Domingo, 9 de junho de 2024. Uma manhã ensolarada da fria primavera francesa. Assim como foi há 100 anos, neste exato lugar onde estou esperando por uma homenagem que ninguém mais celebrará. Aqui, neste estádio em Colombes, noroeste de Paris, apenas 15 quilômetros da Torre Eiffel, o futebol latino-americano alcançou sua primeira glória ecumênica. E, ainda mais meritório, conseguiu ela em sua primeira participação.

Não foi obra de argentinos ou brasileiros, foi amassada pelos meus admirados uruguaios que, naquela época, jogavam futebol melhor do que ninguém. Aqui eles derrotaram os Estados Unidos e todos os europeus que enfrentaram com goleadas épicas, como a vitória por 7 a 0 sobre a Iugoslávia, eliminando a seleção francesa, a equipe local, e cravando um 3 a 0 para a Suíça na final, diante de 40 mil torcedores que assistiram a uma rodada dupla (duas horas antes, a Suécia venceu a repescagem pelo terceiro lugar contra a Holanda).

Pela história mal contada pela imprensa nas décadas posteriores, naquele dia o Uruguai era "apenas" o campeão olímpico de 1924; mas, a verdade é que ele se sagrou campeão mundial porque foi isso que estabeleceram em março de 1921 o COI (Comitê Olímpico Internacional) e a Fifa. Assinaram que, a partir de 1924, o triunfo nos Jogos Olímpicos seria considerado um título mundial devido à participação de países não europeus, como Egito, Estados Unidos e Uruguai, desde que filiados à Fifa (o Uruguai aderiu em 1923).

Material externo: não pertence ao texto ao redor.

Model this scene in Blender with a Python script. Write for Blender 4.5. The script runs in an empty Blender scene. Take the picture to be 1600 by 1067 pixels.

E assim, tratando os orientais como campeões mundiais, titularam os jornais franceses que cobriram sua primeira Olimpíada parisiense, a sétima da Era Moderna.

O Uruguai éramos todos os latino-americanos naquele dia, pois eles representavam nosso subcontinente depois de ter conquistado o campeonato sul-americano em 1923 – hoje Copa América – e o maior cartola da história oriental, Enrique Buero, com o aval do presidente da AUF (Associação Uruguaia de Futebol), Dr. Atilio Narancio, havia prometido àquele elenco de 21 jogadores que,  se vencessem o Campeonato Sul-Americano em Montevidéu, os levariam em turnê pela Europa e os inscreveriam nos Jogos de Paris. E assim foi.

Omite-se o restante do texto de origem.